È un brutto segno quando l’uomo teme il nuovo, teme il futuro, quando si mette in difesa, perché se il tuo passato non è capace di abbracciare il fatto che ti viene incontro, quel passato non è vero. È il futuro che rende vero il passato, che dimostra che il passato è vero.
Paolo è tutto lì teso, spalancato. È vero che quello che ha davanti compie il suo passato, lo abbraccia. E un uomo così, è cambiato lui, e cambia quelli che lo incontrano, perché ogni volta che uno incontra Paolo si deve schierare: o entusiasta-pro, o nemico-contro. Un uomo che cambia costringe a schierarsi, a riposizionarsi quelli che ha davanti.
Che tristezza – non ve la fanno a voi?! – i politici che qualunque cosa o fatto nuovo accade, glielo sbatton in faccia i giornalisti e che fanno loro? Ripetono continuamente la loro linea, che è quello che hanno promesso ai loro elettori. Ma andate a quel paese! La realtà non li cambia più, è motivo solo per ribattere, per essere coerenti con i loro programmi. Ma l’ideale cristiano non è mica la coerenza, è l’incoerenza! È lasciarsi rinnovare da quello che accade. Un uomo che è coerente è finito, è già morto l’uomo coerente, perché non aspetta più niente.

Come davanti a Gesù, davanti all’adultera: c’è il suo peccato, c’è il perdono di Cristo e questi cosa fanno? Rifiutano di vedere il miracolo e dice che se ne vanno, “uno per uno a cominciare dai più anziani”. Appunto, anche i vecchi sono già anziani, e non cambia più. Per rifiutare di rinnovarsi, vanno via.

Se ne andrà anche la donna, ma diversa da come è stata trascinata lì. Va, le dice Gesù, ma per non peccare più.: è arrivata distrutta, va e può essere una donna nuova.

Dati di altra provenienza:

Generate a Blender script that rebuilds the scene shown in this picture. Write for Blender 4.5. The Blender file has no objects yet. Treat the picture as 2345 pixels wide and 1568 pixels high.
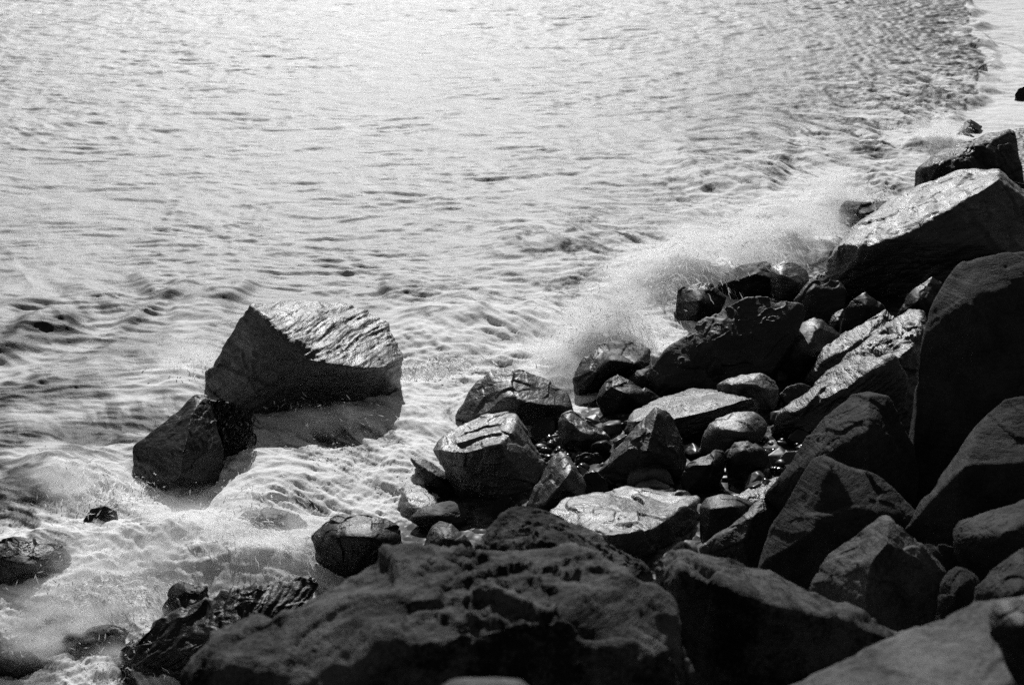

Il cristianesimo non accade fuori dalla realtà. Non è la fede in un Dio che è fuori, è in un Dio che ti viene incontro rinnovando la realtà. Perciò è per tutti. Non c’è neanche bisogno di essere religiosi e di chiamarlo Dio. Bisogna solo guardare e accettare di conoscere e di ospitare quello che ti sta accadendo. È lì che accade Dio.